Fidesz has long claimed to stand for family and children. Yet a child abuse scandal in 2024 suggests that Fidesz considers power first, principles second
In the 2026 elections, child abuse has become a key issue. New cases, some with links to figures close to Fidesz, have kept the scandal alive. This has made the government look deeply hypocritical. Fidesz has long claimed to stand for family and children. Now the party's actions suggest something else: power first, principles second.
Magyar has another advantage. He knows how Fidesz speaks, and he knows how to answer in the same political language.
His campaign keywords are the same around which Fidesz has for years built its political story: child protection, welfare, nation and war. Tisza now uses many of the same themes – but its message is turned against Fidesz.

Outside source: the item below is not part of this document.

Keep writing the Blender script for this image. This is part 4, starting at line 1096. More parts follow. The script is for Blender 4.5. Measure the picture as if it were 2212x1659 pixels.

Magyar does not reject the government’s language. He reworks it. He makes familiar terms point to new failures and new demands. As Matthew Bergman points out, this helps him reach voters who may dislike Orbán but do not identify with the other opposition parties.
Magyar knows how Fidesz speaks. He reworks their language to his own advantage to reach voters who may dislike Orbán, but do not identify with opposition parties
Hungary remains highly polarised. But Magyar has disrupted the old pattern. He has challenged key Fidesz claims, especially around family, without getting trapped in a culture-war script written by the government. He has also reshaped the post-socialist party system by offering a political home that draws support from both the left and the right.
This is not an ordinary election campaign. Backing Péter Magyar is a vote against the polarised system that Fidesz has helped entrench for decades. If Tisza wins, what will follow remains to be seen. Revolutionary glory through system change – rendszerváltás – is yet another term that Magyar has borrowed from Orbán.